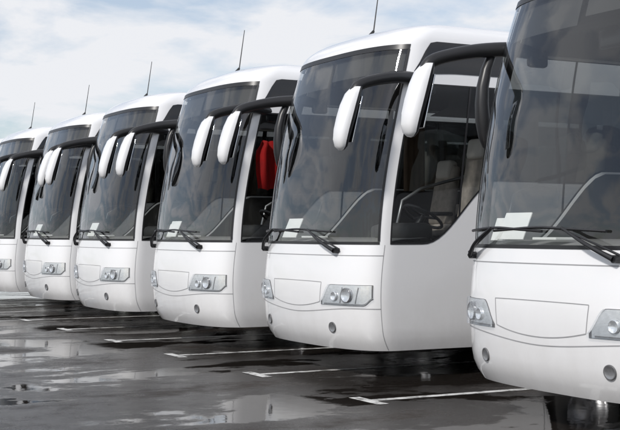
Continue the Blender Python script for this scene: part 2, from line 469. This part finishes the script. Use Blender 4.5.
def seat(b,x,y,z,w=0.45,cov='head',h=0.74,sg=2):
    b.box((x,y,z+0.40),(w,0.46,0.14),'seat',0.05,seg=sg)
    rt=Matrix.Rotation(R(-10),3,'X')
    b.box((x,y+0.26,z+0.46+h/2),(w,0.12,h),'seat',0.05,rot=rt,taper=0.86,seg=sg)
    b.box((x,y+0.26+0.025,z+0.40+h),(w*0.62,0.15,0.24),cov,0.05,rot=rt,seg=sg)
    b.box((x,y,z+0.17),(w*0.5,0.3,0.34),'black',0.02,seg=1)
    b.box((x+w/2+0.01,y+0.05,z+0.60),(0.045,0.32,0.05),'black',0.015,seg=1)
seat(ib,0.62,1.40,1.15,0.52,h=0.92,sg=3)
seat(ib,-0.55,1.75,1.15,0.46,sg=3)
ib.box((0.66,2.08,1.68),(1.0,0.04,0.5),'dash',0.015)
ib.tube([(0.14,2.05,1.4),(0.14,2.05,3.3)],0.02,'steel',8,1)
ib.tube([(-0.25,1.2,1.1),(-0.25,1.2,1.9),(-0.25,2.1,2.2)],0.02,'steel',8,3)
for r in range(10):
    for x in (-0.98,-0.52,0.52,0.98): seat(ib,x,2.75+r*0.85,1.42,0.44)
interior=ib.mesh('interior')

# --- wheels
hb=B()
for wy in WHY:
    for sg in (1,-1):
        prof_=[(0.30,-0.14),(0.44,-0.15),(0.495,-0.12),(0.505,0),(0.495,0.12),(0.44,0.15),(0.30,0.14),(0.28,0.10),(0.26,0.02),(0.14,-0.02),(0.12,0.06),(0.001,0.07)]
        rows=[[Vector((sg*(1.08+o),wy+r*math.cos(2*math.pi*k/32),0.5+r*math.sin(2*math.pi*k/32))) for k in range(33)] for r,o in prof_]
        hb.grid(rows,'rubber',matfn=lambda i,j:'rubber' if i<6 else 'steel')
        for k in range(10):
            a=2*math.pi*k/10
            hb.tube([(sg*1.06,wy+0.19*math.cos(a),0.5+0.19*math.sin(a)),(sg*1.11,wy+0.19*math.cos(a),0.5+0.19*math.sin(a))],0.018,'steel',6,1)
wheels=hb.mesh('wheels')

def items(i):
    b=B()
    rnd=random.Random(i*7+3)
    x=-0.60+rnd.uniform(-0.08,0.08)
    yf=S(ux(x,1.45),1.45).y
    b.box((x,yf+0.20,1.575),(0.34,0.012,0.24),'paper',0.003,rot=Matrix.Rotation(R(-24),3,'X'),smooth=False)
    if i%2==0: b.box((x-0.26,yf+0.26,1.55),(0.20,0.012,0.20),'paper',0.003,rot=Matrix.Rotation(R(-20),3,'X'),smooth=False)
    b.box((x+0.42,yf+0.26,1.475),(0.28,0.20,0.02),'paper',0.004,rot=Matrix.Rotation(R(rnd.uniform(-20,20)),3,'Z'),smooth=False)
    if i==2:
        zz=lin(2.10,2.74,10); rows=[]
        for t,z in enumerate(zz):
            wd=1.0-0.45*sst(0.75,1.0,t/10)-0.12*sst(0.4,0,t/10)
            rows.append([Vector((0.96-0.05*math.sin(k*1.1+0.4*t/10)-0.012*k,0.68+(0.036*(k-6))*wd,z+0.015*math.sin(k*0.9))) for k in range(13)])
        b.grid(rows,'red')
    return b.mesh('dash_items')

SP=3.62
def coach(i):
    e=bpy.data.objects.new('coach_bus',None); bpy.context.collection.objects.link(e)
    rnd=random.Random(i+11)
    for nm,me in (('body_shell',shell),('rear_and_underbody',rear),('window_glass',glass),('trim',trim),('headlamps',lamps),('mirrors',mirrors),('wipers',wipers),('interior',interior),('wheels',wheels),('dash_items',items(i))):
        o=bpy.data.objects.new(nm,me); bpy.context.collection.objects.link(o); o.parent=e
    dy=rnd.uniform(-0.05,0.05) if i>1 else 0
    e.location=(-1.275+SP*(1-i), dy, 0)
    if i==0: e.location=(-1.275+SP+1.0,-0.31,0)
    e.rotation_euler=(0,0,R(rnd.uniform(-0.35,0.35)) if i>1 else 0)
for i in range(7): coach(i)

# ------------------------------------------------------------------ ground
def ground_mat():
    m, nt, out = newmat('wet_asphalt'); L_=nt.links.new; nd=nt.nodes.new
    b=nd('ShaderNodeBsdfPrincipled'); g=nd('ShaderNodeNewGeometry')
    def noise(scale,detail,rough=0.5,vec=None,dist=0):
        k=nd('ShaderNodeTexNoise'); k.inputs['Scale'].default_value=scale; k.inputs['Detail'].default_value=detail; k.inputs['Roughness'].default_value=rough; k.inputs['Distortion'].default_value=dist
        L_(vec if vec else g.outputs['Position'],k.inputs['Vector']); return k.outputs['Fac']
    def math_(op,a,b_,c=None,clamp=False):
        k=nd('ShaderNodeMath'); k.operation=op; k.use_clamp=clamp
        for idx,v in enumerate((a,b_,c)):
            if v is None: continue
            if isinstance(v,(int,float)): k.inputs[idx].default_value=v
            else: L_(v,k.inputs[idx])
        return k.outputs[0]
    def ramp(v,a,b_):
        k=nd('ShaderNodeMapRange'); k.interpolation_type='SMOOTHSTEP'; k.inputs['From Min'].default_value=a; k.inputs['From Max'].default_value=b_; L_(v,k.inputs['Value']); return k.outputs['Result']
    mp=nd('ShaderNodeMapping'); mp.inputs['Scale'].default_value=(0.75,0.34,1); mp.inputs['Location'].default_value=(1.3,2.1,0); L_(g.outputs['Position'],mp.inputs['Vector'])
    big=noise(1.0,5,0.6,mp.outputs[0],0.4)
    mid=noise(3.2,6,0.7)
    fine=noise(45,4,0.65)
    grain=noise(130,1)
    hgt=math_('MULTIPLY_ADD',mid,0.22,math_('MULTIPLY_ADD',fine,0.05,big))
    pud=ramp(hgt,0.620,0.68)
    damp=ramp(hgt,0.40,0.60)
    mix=nd('ShaderNodeMix'); mix.data_type='RGBA'; mix.inputs['A'].default_value=(0.046,0.040,0.036,1); mix.inputs['B'].default_value=(0.022,0.0190,0.0172,1)
    L_(damp,mix.inputs['Factor'])
    var=nd('ShaderNodeMix'); var.data_type='RGBA'; var.blend_type='MULTIPLY'; var.inputs['Factor'].default_value=1.0
    vr=nd('ShaderNodeValToRGB'); vr.color_ramp.elements[0].position=0.34; vr.color_ramp.elements[1].position=0.66
    vr.color_ramp.elements[0].color=(0.40,0.39,0.38,1); vr.color_ramp.elements[1].color=(1.6,1.55,1.5,1)
    L_(math_('MULTIPLY_ADD',fine,0.6,math_('MULTIPLY',grain,0.4)),vr.inputs['Fac'])
    L_(mix.outputs['Result'],var.inputs['A']); L_(vr.outputs[0],var.inputs['B'])
    L_(var.outputs['Result'],b.inputs['Base Color'])
    ro=math_('MULTIPLY_ADD',damp,-0.36,0.60)
    ro=math_('MULTIPLY_ADD',mid,-0.22,math_('ADD',ro,0.07))
    inv=math_('SUBTRACT',1.0,pud)
    ro=math_('MAXIMUM',math_('MULTIPLY',ro,inv),0.04)
    L_(ro,b.inputs['Roughness'])
    sp_=math_('ADD',math_('MULTIPLY_ADD',damp,0.10,0.10),math_('MULTIPLY',pud,0.40)); L_(sp_,b.inputs['Specular IOR Level'])
    bp=nd('ShaderNodeBump'); bp.inputs['Distance'].default_value=0.006; L_(math_('MULTIPLY_ADD',inv,0.40,0.0),bp.inputs['Strength'])
    L_(math_('ADD',fine,math_('MULTIPLY',grain,0.5)),bp.inputs['Height'])
    rip=noise(7,3); bp2=nd('ShaderNodeBump'); bp2.inputs['Distance'].default_value=0.004; bp2.inputs['Strength'].default_value=0.20
    L_(rip,bp2.inputs['Height']); L_(bp.outputs['Normal'],bp2.inputs['Normal'])
    L_(bp2.outputs['Normal'],b.inputs['Normal'])
    L_(b.outputs[0],out.inputs['Surface']); return m
def line_mat():
    m, nt, out = newmat('worn_road_paint'); L_=nt.links.new; nd=nt.nodes.new
    b=nd('ShaderNodeBsdfPrincipled'); g=nd('ShaderNodeNewGeometry')
    n=nd('ShaderNodeTexNoise'); n.inputs['Scale'].default_value=7; n.inputs['Detail'].default_value=8; n.inputs['Roughness'].default_value=0.72; L_(g.outputs['Position'],n.inputs['Vector'])
    r=nd('ShaderNodeValToRGB'); r.color_ramp.elements[0].position=0.38; r.color_ramp.elements[1].position=0.54
    r.color_ramp.elements[0].color=(0.09,0.085,0.08,1); r.color_ramp.elements[1].color=(0.74,0.74,0.72,1)
    L_(n.outputs['Fac'],r.inputs['Fac']); L_(r.outputs[0],b.inputs['Base Color']); b.inputs['Roughness'].default_value=0.35
    L_(b.outputs[0],out.inputs['Surface']); return m
def flat(name, quads, z, mat):
    me=bpy.data.meshes.new(name); v=[];f=[]
    for (x0,y0,x1,y1) in quads:
        o=len(v); v+=[(x0,y0,z),(x1,y0,z),(x1,y1,z),(x0,y1,z)]; f.append((o,o+1,o+2,o+3))
    me.from_pydata(v,[],f); me.materials.append(mat); o=bpy.data.objects.new(name,me); bpy.context.collection.objects.link(o); return o
flat('ground',[(-3000,-3000,3000,3000)],0,ground_mat())
q=[]
for k in range(-2,16):
    x=1.2-2.34*k
    q.append((x-0.055,-0.82,x+0.055,4.6)); q.append((x-0.26,-0.94,x+0.26,-0.824))
flat('parking_lines',q,0.004,line_mat())

# ------------------------------------------------------------------ world + sun
sd=Vector((0.42,-0.90,0)).normalized(); el=R(38)
sv=Vector((sd.x*math.cos(el),sd.y*math.cos(el),math.sin(el)))
w=bpy.data.worlds.new('World'); sc.world=w; w.use_nodes=True; nt=w.node_tree; nt.nodes.clear()
nd=nt.nodes.new; L_=nt.links.new
sky=nd('ShaderNodeTexSky'); sky.sky_type='NISHITA'; sky.sun_disc=False; sky.sun_elevation=el; sky.sun_rotation=math.atan2(sd.x,sd.y)
sky.air_density=1.0; sky.dust_density=0.8; sky.ozone_density=2.5
bg=nd('ShaderNodeBackground'); bg.inputs['Strength'].default_value=0.115
tc=nd('ShaderNodeTexCoord'); sp=nd('ShaderNodeSeparateXYZ'); L_(tc.outputs['Generated'],sp.inputs[0])
az=nd('ShaderNodeMath'); az.operation='ADD'; az.inputs[1].default_value=0.22; ab=nd('ShaderNodeMath'); ab.operation='ABSOLUTE'
L_(sp.outputs['Z'],ab.inputs[0]); L_(ab.outputs[0],az.inputs[0])
cb=nd('ShaderNodeVectorMath'); cb.operation='DIVIDE'
cx=nd('ShaderNodeCombineXYZ'); 
for k in range(3): L_(az.outputs[0],cx.inputs[k])
L_(tc.outputs['Generated'],cb.inputs[0]); L_(cx.outputs[0],cb.inputs[1])
cn=nd('ShaderNodeTexNoise'); cn.inputs['Scale'].default_value=2.6; cn.inputs['Detail'].default_value=9; cn.inputs['Roughness'].default_value=0.54; cn.inputs['Distortion'].default_value=0.2
co_=nd('ShaderNodeVectorMath'); co_.operation='ADD'; co_.inputs[1].default_value=(0.35,0.1,0.0); L_(cb.outputs[0],co_.inputs[0])
L_(co_.outputs[0],cn.inputs['Vector'])
cr=nd('ShaderNodeValToRGB'); cr.color_ramp.elements[0].position=0.42; cr.color_ramp.elements[1].position=0.57
cr.color_ramp.elements[0].color=(0.34,0.34,0.34,1); cr.color_ramp.elements[1].color=(0.98,0.98,0.98,1)
L_(cn.outputs['Fac'],cr.inputs['Fac'])
mx=nd('ShaderNodeMix'); mx.data_type='RGBA'; mx.inputs['B'].default_value=(7.5,7.6,7.9,1)
L_(cr.outputs['Color'],mx.inputs['Factor']); L_(sky.outputs[0],mx.inputs['A']); L_(mx.outputs['Result'],bg.inputs['Color'])
wo=nd('ShaderNodeOutputWorld'); L_(bg.outputs[0],wo.inputs[0])

sl=bpy.data.lights.new('sun','SUN'); sl.energy=2.8; sl.angle=R(5); sl.color=(1,0.965,0.92)
so=bpy.data.objects.new('sun',sl); bpy.context.collection.objects.link(so)
so.rotation_euler=(-sv).to_track_quat('-Z','Y').to_euler(); so.location=(0,-20,30)

# ------------------------------------------------------------------ camera
cam=bpy.data.cameras.new('camera'); co=bpy.data.objects.new('camera',cam); bpy.context.collection.objects.link(co)
co.location=(10.84,-6.60,1.52)
p=R(0.83); d=Vector((-0.883*math.cos(p),0.469*math.cos(p),math.sin(p)))
co.rotation_euler=d.to_track_quat('-Z','Y').to_euler()
cam.sensor_width=36; cam.lens=1235/620*36; cam.clip_end=6000; cam.clip_start=0.1
sc.camera=co
sc.view_settings.view_transform='Standard'; sc.view_settings.look='None'; sc.view_settings.exposure=0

What you will do:
Take the material above from its first line through the line holding "wheels=hb.mesh('wheels')" and set it down exactly, without the pictures.

Answer to the problem:
Continue the Blender Python script for this scene: part 2, from line 469. This part finishes the script. Use Blender 4.5.
def seat(b,x,y,z,w=0.45,cov='head',h=0.74,sg=2):
    b.box((x,y,z+0.40),(w,0.46,0.14),'seat',0.05,seg=sg)
    rt=Matrix.Rotation(R(-10),3,'X')
    b.box((x,y+0.26,z+0.46+h/2),(w,0.12,h),'seat',0.05,rot=rt,taper=0.86,seg=sg)
    b.box((x,y+0.26+0.025,z+0.40+h),(w*0.62,0.15,0.24),cov,0.05,rot=rt,seg=sg)
    b.box((x,y,z+0.17),(w*0.5,0.3,0.34),'black',0.02,seg=1)
    b.box((x+w/2+0.01,y+0.05,z+0.60),(0.045,0.32,0.05),'black',0.015,seg=1)
seat(ib,0.62,1.40,1.15,0.52,h=0.92,sg=3)
seat(ib,-0.55,1.75,1.15,0.46,sg=3)
ib.box((0.66,2.08,1.68),(1.0,0.04,0.5),'dash',0.015)
ib.tube([(0.14,2.05,1.4),(0.14,2.05,3.3)],0.02,'steel',8,1)
ib.tube([(-0.25,1.2,1.1),(-0.25,1.2,1.9),(-0.25,2.1,2.2)],0.02,'steel',8,3)
for r in range(10):
    for x in (-0.98,-0.52,0.52,0.98): seat(ib,x,2.75+r*0.85,1.42,0.44)
interior=ib.mesh('interior')

# --- wheels
hb=B()
for wy in WHY:
    for sg in (1,-1):
        prof_=[(0.30,-0.14),(0.44,-0.15),(0.495,-0.12),(0.505,0),(0.495,0.12),(0.44,0.15),(0.30,0.14),(0.28,0.10),(0.26,0.02),(0.14,-0.02),(0.12,0.06),(0.001,0.07)]
        rows=[[Vector((sg*(1.08+o),wy+r*math.cos(2*math.pi*k/32),0.5+r*math.sin(2*math.pi*k/32))) for k in range(33)] for r,o in prof_]
        hb.grid(rows,'rubber',matfn=lambda i,j:'rubber' if i<6 else 'steel')
        for k in range(10):
            a=2*math.pi*k/10
            hb.tube([(sg*1.06,wy+0.19*math.cos(a),0.5+0.19*math.sin(a)),(sg*1.11,wy+0.19*math.cos(a),0.5+0.19*math.sin(a))],0.018,'steel',6,1)
wheels=hb.mesh('wheels')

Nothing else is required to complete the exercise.